# Aim of the exercise:
Give back exactly the lines that run from the beginning of the entries to the line containing "rail('yellow bar along", both included, and nothing else.

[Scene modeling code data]
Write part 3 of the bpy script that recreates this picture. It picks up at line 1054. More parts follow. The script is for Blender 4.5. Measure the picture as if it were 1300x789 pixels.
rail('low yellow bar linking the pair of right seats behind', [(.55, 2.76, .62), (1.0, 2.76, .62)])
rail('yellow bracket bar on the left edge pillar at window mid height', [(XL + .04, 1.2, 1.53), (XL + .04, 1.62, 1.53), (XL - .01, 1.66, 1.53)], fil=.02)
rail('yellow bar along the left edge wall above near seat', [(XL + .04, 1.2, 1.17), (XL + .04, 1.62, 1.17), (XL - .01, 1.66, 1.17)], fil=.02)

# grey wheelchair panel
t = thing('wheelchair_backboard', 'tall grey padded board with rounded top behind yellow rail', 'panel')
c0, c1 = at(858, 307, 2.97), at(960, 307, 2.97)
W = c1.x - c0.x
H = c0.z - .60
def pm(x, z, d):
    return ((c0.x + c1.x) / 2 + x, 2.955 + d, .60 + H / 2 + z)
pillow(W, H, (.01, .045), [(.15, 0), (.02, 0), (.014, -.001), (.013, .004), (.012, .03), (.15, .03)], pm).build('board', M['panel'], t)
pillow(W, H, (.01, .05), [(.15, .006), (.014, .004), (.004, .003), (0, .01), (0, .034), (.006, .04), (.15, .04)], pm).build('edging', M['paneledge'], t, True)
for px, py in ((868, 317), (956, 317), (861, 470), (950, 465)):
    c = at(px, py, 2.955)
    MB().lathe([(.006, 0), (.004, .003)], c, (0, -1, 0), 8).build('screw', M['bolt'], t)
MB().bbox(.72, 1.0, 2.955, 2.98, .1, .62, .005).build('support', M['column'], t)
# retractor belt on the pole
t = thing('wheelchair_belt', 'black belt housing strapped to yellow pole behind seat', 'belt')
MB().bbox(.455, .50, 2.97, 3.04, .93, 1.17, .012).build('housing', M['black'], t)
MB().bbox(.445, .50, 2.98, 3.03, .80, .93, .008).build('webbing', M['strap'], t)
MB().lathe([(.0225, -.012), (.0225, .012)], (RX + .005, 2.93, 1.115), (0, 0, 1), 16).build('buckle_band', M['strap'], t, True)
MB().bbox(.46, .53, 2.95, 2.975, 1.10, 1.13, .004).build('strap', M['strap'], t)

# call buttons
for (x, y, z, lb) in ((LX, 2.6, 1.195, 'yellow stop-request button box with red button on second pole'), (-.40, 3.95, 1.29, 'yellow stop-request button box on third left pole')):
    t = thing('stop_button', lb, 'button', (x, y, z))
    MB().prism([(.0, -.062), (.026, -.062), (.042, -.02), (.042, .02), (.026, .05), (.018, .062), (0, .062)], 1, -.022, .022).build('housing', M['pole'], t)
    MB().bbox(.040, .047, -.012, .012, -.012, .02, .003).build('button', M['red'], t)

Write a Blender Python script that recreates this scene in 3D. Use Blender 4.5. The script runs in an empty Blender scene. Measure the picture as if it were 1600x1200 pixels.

# Full output:
Write part 3 of the bpy script that recreates this picture. It picks up at line 1054. More parts follow. The script is for Blender 4.5. Measure the picture as if it were 1300x789 pixels.
rail('low yellow bar linking the pair of right seats behind', [(.55, 2.76, .62), (1.0, 2.76, .62)])
rail('yellow bracket bar on the left edge pillar at window mid height', [(XL + .04, 1.2, 1.53), (XL + .04, 1.62, 1.53), (XL - .01, 1.66, 1.53)], fil=.02)
rail('yellow bar along the left edge wall above near seat', [(XL + .04, 1.2, 1.17), (XL + .04, 1.62, 1.17), (XL - .01, 1.66, 1.17)], fil=.02)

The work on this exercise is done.